これらのデメリットを考慮すると、遺留分制度は相続人の権利保護と遺言者の意思尊重のバランスを取るのが難しい制度だと言えます。そのため、相続計画を立てる際は、遺留分を考慮しつつ、家族間でよく話し合い、合意形成を図ることが重要です。また、必要に応じて専門家のアドバイスを受けることも検討しましょう。
5. 円滑な相続のための遺留分対策
5-1. 遺留分の放棄という選択肢
遺留分の放棄は、相続人が自身の遺留分を受け取る権利を放棄する行為です。これは、遺留分をめぐる紛争を予防し、被相続人の意思をより尊重した相続を可能にする選択肢の一つです。以下に、遺留分の放棄についての重要なポイントをまとめます。
- 遺留分放棄の手続き: 被相続人の住所地の家庭裁判所申立てを行い、予め許可を得る必要があります。 相続開始前(被相続人の生存中)に行う必要があります。
手続きの詳細は裁判所専用ページをご覧ください。 - 遺留分放棄のメリット: 被相続人の遺言の自由度が高まります。 特定の相続人(例:事業承継者)への財産集中が可能になります。 相続をめぐる紛争を予防できる可能性があります。
- 遺留分放棄のデメリット: 放棄した遺留分を後から取り戻すことはできません。 将来の経済状況の変化によっては、不利益を被る可能性があります。
- 遺留分放棄の注意点: 未成年者の場合、親権者が代わりに放棄することはできません。

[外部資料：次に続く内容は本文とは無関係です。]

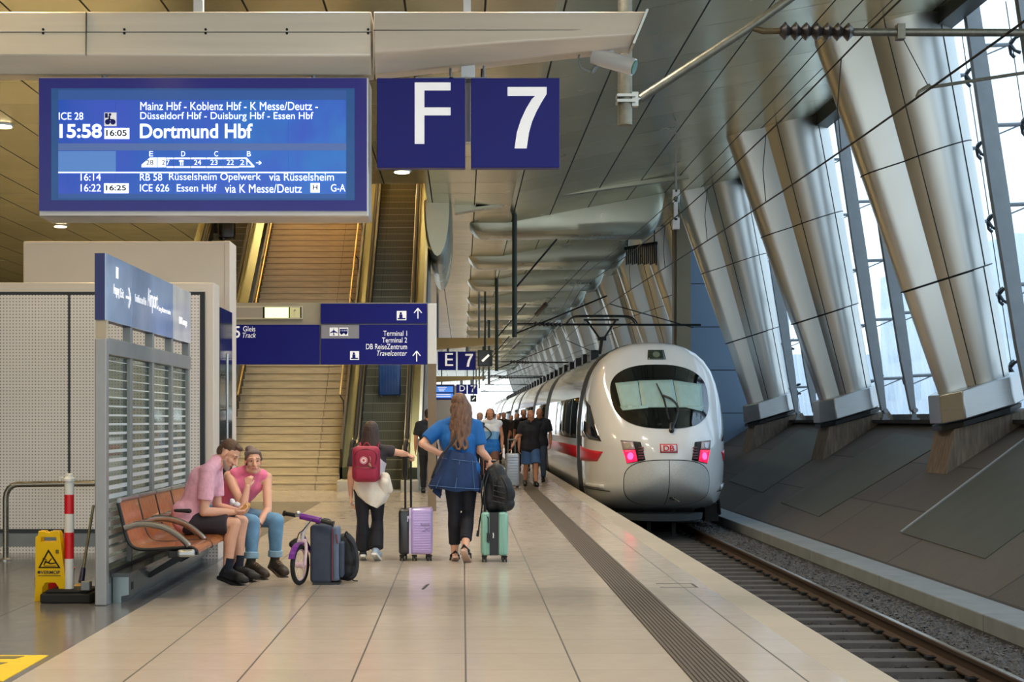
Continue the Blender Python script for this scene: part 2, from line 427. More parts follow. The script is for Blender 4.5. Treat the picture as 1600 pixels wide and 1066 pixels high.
# raised green cover plates on the embankment
M_PLATE = mat('olive embankment plate', (66, 67, 57), .6, var=.12, vscale=2)
def slope_pt(px, py):
    # point on the embankment seen at a pixel of the photograph
    u = (px-VX); v = (VY-py)      # X = u/S, z = H+v/S ; z = SZ+SLP*(X-SX)
    s_ = (SLP*u-v)/(H-SZ+SLP*SX); D = F/s_
    return Vector((u/s_, D, H+v/s_))
for pts, lb in (((1410, 834), (1540, 874), (1790, 690), (1640, 660)), 'large olive plate lying on the concrete slope at the right edge'), \
               (((1220, 786), (1280, 808), (1478, 690), (1398, 677)), 'olive plate on the concrete slope between the nearest two columns'), \
               (((1140, 752), (1192, 770), (1322, 684), (1250, 672)), 'olive plate on the concrete slope just right of the train'):
    P = [slope_pt(*p) for p in pts]; n = V(-SLP, 0, 1).normalized()
    b = MB(); b.add([p-n*.02 for p in P]+[p+n*.014 for p in P], [(0, 1, 2, 3), (7, 6, 5, 4), (0, 4, 5, 1), (1, 5, 6, 2), (2, 6, 7, 3), (3, 7, 4, 0)])
    tag(b.build('cover_plate', M_PLATE, smooth=0), lb, 'cover plate', 'cover plates on the slope')
P = [slope_pt(*q) for q in ((1409, 833), (1640, 659))]; n = V(-SLP, 0, 1).normalized(); b = MB(); b.bar(P[0]+n*.02, P[1]+n*.02, .035, .02); tag(b.build('edge_strip', mat('pale sealing strip', (150, 150, 146), .6), smooth=0), 'pale strip along the upper edge of the large olive plate on the slope', 'strip')
# dark grating walkway at the foot of the glazing
b = MB(); b.box(XT-.25, XT+.95, -4, 240, 1.36, 1.43)
tag(b.build('walkway_grating', mat('dark gravel grating', (46, 46, 46), .85, var=.35, vscale=40, bump=.6, bscale=120), smooth=0), 'dark grating walkway at the foot of the glass wall above the slope', 'walkway')

# ---------------------------------------------------------------- ceiling
ZC = 6.75
def ceil_z(x): return ZC if x < 1.2 else ZC+.19*(x-1.2)
b = MB(); T = .25
def cpoly(x0, x1):
    xs = [x0]+([1.2] if x0 < 1.2 < x1 else [])+[x1]
    return [(x, ceil_z(x)) for x in xs]+[(x, ceil_z(x)+T) for x in reversed(xs)]
OX0, OX1, OY0, OY1 = -6.9, -.86, 34.6, 47
b.prism(cpoly(-26, 7.7), 'xz', -24, OY0)
b.prism(cpoly(-26, OX0), 'xz', OY0, OY1); b.prism(cpoly(OX1, 7.7), 'xz', OY0, OY1)
b.prism(cpoly(-26, 7.7), 'xz', OY1, 240)
struct(b.build('ceiling', M_CEIL, smooth=0))
b = MB(); b.box(7.6, 7.9, 5, 240, 7.75, 8.2)
struct(b.build('ceiling_edge_beam', mat('dark olive steel', (52, 54, 46), .5, .3, var=.1), smooth=0))
b = MB(); b.box(-24.2, -24, -24, 72, 0, ZC); struct(b.build('wall_light_block_left', mat('ochre light block', (172, 156, 108), .5, .1, var=.1, vscale=.4), smooth=0))  # added unseen wall: keeps out white sky, gives the ceiling ochre reflections
b = MB(); b.box(-24, -7.2, 72, 72.2, 0, ZC); struct(b.build('wall_light_block_back', mat('ochre light block', (172, 156, 108)), smooth=0))  # added unseen wall shutting out daylight beyond the stairs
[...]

放棄は撤回できないため、慎重に検討する必要があります。 相続人全員が放棄する必要はなく、一部の相続人のみが放棄することも可能です。 - 遺留分放棄を検討すべき状況: 事業承継で特定の相続人に財産を集中させたい場合 被相続人の意思を最大限尊重したい場合
- 相続人間で既に十分な財産分与が行われている場合 代替案の検討: 遺留分の放棄は重大な決定であるため、他の選択肢(例:遺産分割協議での合意など)も併せて検討することが重要です。
- 専門家への相談: 遺留分の放棄は法的にも経済的にも重要な決定であるため、行政書士や弁護士などの専門家に相談することをおすすめします。

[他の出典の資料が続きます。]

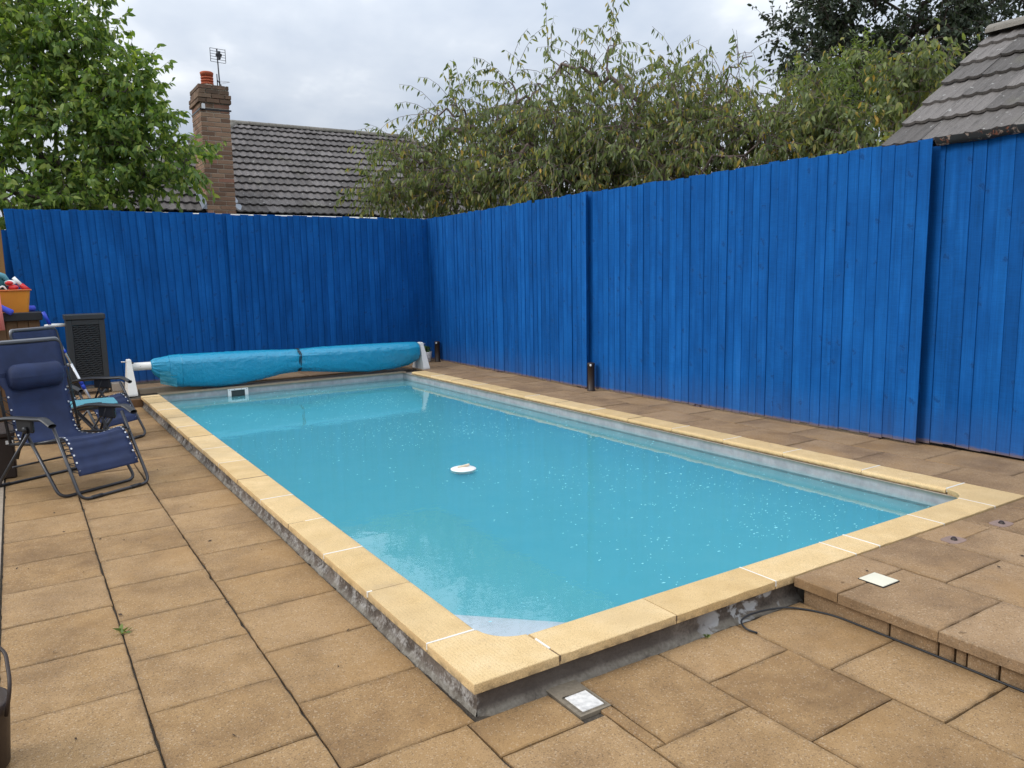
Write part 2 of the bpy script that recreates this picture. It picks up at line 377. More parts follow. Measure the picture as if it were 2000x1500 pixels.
M_GROUT = simple('white_sealant', (0.74, 0.72, 0.66), 0.6, 0.15, 40, 0.1)
M_GROUTD = simple('dark_joint', (0.13, 0.085, 0.05), 0.9, 0.4, 60, 0.5)
M_METAL = simple('dark_grey_tube', (0.055, 0.055, 0.060), 0.34, 0.15, 30, 0.03, 0.5, 0.5)
M_ALU = simple('brushed_aluminium', (0.62, 0.62, 0.63), 0.35, 0.06, 40, 0.03, 0.5, 0.7)
M_BLACK = simple('black_plastic', (0.018, 0.018, 0.020), 0.42, 0.2, 40, 0.08)
M_CABLE = simple('black_cable', (0.022, 0.024, 0.028), 0.5, 0.2, 40, 0.05)
M_PUMP = simple('charcoal_casing', (0.034, 0.037, 0.040), 0.6, 0.15, 20, 0.08)
M_PUMPG = simple('grey_tube_end', (0.20, 0.20, 0.21), 0.35, 0.1, 30, 0.03, 0.5, 0.6)
M_BLUEPL = simple('royal_blue_plastic', (0.015, 0.05, 0.45), 0.4, 0.1, 30, 0.03)
M_TEAL = simple('teal_plastic', (0.10, 0.30, 0.36), 0.4, 0.1, 30, 0.03)
M_ORANGE = simple('orange_plastic', (0.66, 0.24, 0.025), 0.45, 0.12, 10, 0.05)
M_RED = simple('red_plastic', (0.62, 0.025, 0.025), 0.4, 0.1, 30, 0.02)
M_DTEAL = simple('dark_teal_cloth', (0.012, 0.085, 0.10), 0.8, 0.3, 60, 0.4)
M_PINK = simple('pink_foam', (0.75, 0.22, 0.19), 0.85, 0.1, 80, 0.2)
M_BFOAM = simple('blue_foam', (0.07, 0.10, 0.62), 0.8, 0.1, 80, 0.2)
M_DBROWN = simple('dark_brown_plastic', (0.030, 0.018, 0.013), 0.5, 0.2, 30, 0.1)
def wood_mat(name, a, b):
    m, t = newmat(name); p = pos(t); r = orand(t); s = sep(t, p)
    g = noise(t, comb(t, mth(t, 'MULTIPLY', mth(t, 'ADD', s[0], mth(t, 'MULTIPLY', s[1], 0.8)), 45.0), mth(t, 'MULTIPLY', r, 50), mth(t, 'MULTIPLY', s[2], 2.5)), 1.0, 5, 0.6, 0.5)
    c = mixc(t, mth(t, 'ADD', mth(t, 'MULTIPLY', g, 0.6), mth(t, 'MULTIPLY', r, 0.4)), a, b)
    finish(t, c, 0.75, g, 0.4, 0.003); return m
M_WOOD = wood_mat('brown_stained_timber', (0.085, 0.042, 0.018), (0.20, 0.11, 0.05))
M_PALEW = wood_mat('pale_weathered_timber', (0.24, 0.17, 0.11), (0.40, 0.31, 0.21))
M_POSTW = wood_mat('tan_fence_timber', (0.22, 0.105, 0.032), (0.34, 0.18, 0.06))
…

遺留分の放棄は、家族の状況や資産状況によっては有効な選択肢となりますが、その決定は慎重に行う必要があります。家族間で十分に話し合い、それぞれの立場や将来の可能性を考慮した上で判断することが重要です。また、遺留分放棄の代わりに、遺言書で対応できないかも検討しましょう。最終的には、家族全員が納得できる形で相続計画を立てることが、円滑な相続につながります。
まとめ
本記事では、遺留分制度の基本から具体的な計算方法、さらには円滑な相続のための対策まで、詳しく解説してきました。以下に要点をまとめます:
遺留分制度は、一定の相続人の権利を守るための重要な制度です。 遺留分の計算には、相続財産だけでなく生前贈与も含まれる場合があります。 遺言書作成時には遺留分を考慮することが重要で、専門家のアドバイスを受けることをおすすめします。 遺留分制度にはメリットとデメリットがあり、相続計画を立てる際はバランスを考慮する必要があります。 遺留分の放棄など、様々な遺留分対策があります。家族の状況に応じて適切な方法を選択しましょう。 遺留分制度を理解し、適切な対策を講じることで、円滑な相続計画を立てることができます。ただし、相続は家族それぞれの事情や感情が絡む複雑な問題です。専門家のアドバイスを受けつつ、家族間でよく話し合い、全員が納得できる形で相続計画を進めていくことが大切です。
今後の具体的なステップとしては、以下のことをおすすめします: 自身の財産状況を把握し、相続財産の全体像を明確にする。 家族と相続についてオープンに話し合う機会を設ける。 必要に応じて、行政書士や弁護士などの専門家に相談する。 遺言書の作成など、具体的な相続対策を実行に移す。 適切な相続計画は、家族の平和と財産の円滑な承継につながります。この記事を参考に、ご自身の状況に合った最適な相続計画を立ててください。